Putin has played to the belligerent nationalistic wing of his domestic audience, enhancing his approval ratings and smothering dissent—a sad and dangerous development for Russians themselves. But the West shares responsibility. The expansion of NATO to include the three former Baltic republics looked aggressive to Moscow, which is easily alarmed by the specter of encirclement and has suffered, through the Soviet breakup, from a loss of dignity as well as territory.
            Humiliation may seem too touchy-feely to be a calculation in international affairs, but it’s often a factor, and a powerful one, especially in Russia, which has long imagined itself as being mocked by the West. Watching Putin’s attempts at a muscular rebound from weakness, I keep remembering an incident in 1977 when policemen stopped a West German television crew from filming outside the huge Rossia hotel, where a fire had killed at least twenty. The correspondent, Fritz Pleitgen, asked why he couldn’t film. The officer explained, “We do not want to let foreigners laugh at our misfortune.”
            Consider the pain anyone would have to carry to think that foreigners would laugh at the misfortune of a hotel fire, and you have a glimpse of one level of grievance against the advance of the NATO alliance to Russia’s borders: As the West took a triumphalist pose on the rubble of the Soviet empire, some in Moscow surely heard derisive laughter. This is no excuse for Russian aggression in Ukraine, but it’s part of the explanation.
            Moreover, the West hardly gained security by inviting Lithuania, Latvia, and Estonia into NATO. Since the North Atlantic pact regards an attack on one member as an attack on all, membership amounts to a deterrent as long as cool heads prevail in Moscow. But it’s a bluff. If Putin sent troops to retake those Baltic states, who believes that the NATO countries would go to war against a nuclear Russia?
            Last spring, Dimitri Simes and Graham Allison put it bluntly: “Many ask whether President Obama would risk losing Chicago, New York and Washington to protect Riga, Tallinn and Vilnius. It is a troubling question. If you want to either dumbfound or silence a table next to you in a restaurant in Washington or Boston, ask your fellow diners what they think.”

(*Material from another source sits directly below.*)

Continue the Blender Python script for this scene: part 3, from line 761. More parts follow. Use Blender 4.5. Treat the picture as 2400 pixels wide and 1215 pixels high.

            Yet each side takes actions that provoke the opposite of what it wants. Russia grabs Crimea and foments civil warfare in eastern Ukraine and gets severe economic sanctions from the West, which challenge Russia’s pride and bolster right-wing pressure on Putin to stand tough, which prompts tightening Western sanctions, which trigger intrusions into European airspace by Russian warplanes, which induce NATO to pre-position military hardware in the Baltics, and so on. This is a risky road.
            Obama said that Russia had “compartmentalized” by helping on Iran. That’s a good word to describe pragmatic foreign policy. It displeases people across the political spectrum when morality is in question, because it’s more satisfying to take revenge across the board for bad behavior. During the Cold War, liberals disliked America’s cozy relationships with Latin American dictators who violated human rights but were valued for being anti-communist. Conservatives disliked nuclear arms agreements with Soviet leaders who violated human rights, yet the U.S. used a lower-cost approach by denying most-favored trade status to the Soviet Union as long as Soviet Jews were denied exit visas to Israel.
            Sometimes linking disparate issues is effective, as were the economic sanctions against South Africa and Iran. Compartments don’t have to be hermetically sealed. But they should exist, and now that both Russia and the U.S. have seen one in the Iran case, perhaps other opportunities for compartmentalization will become more obvious.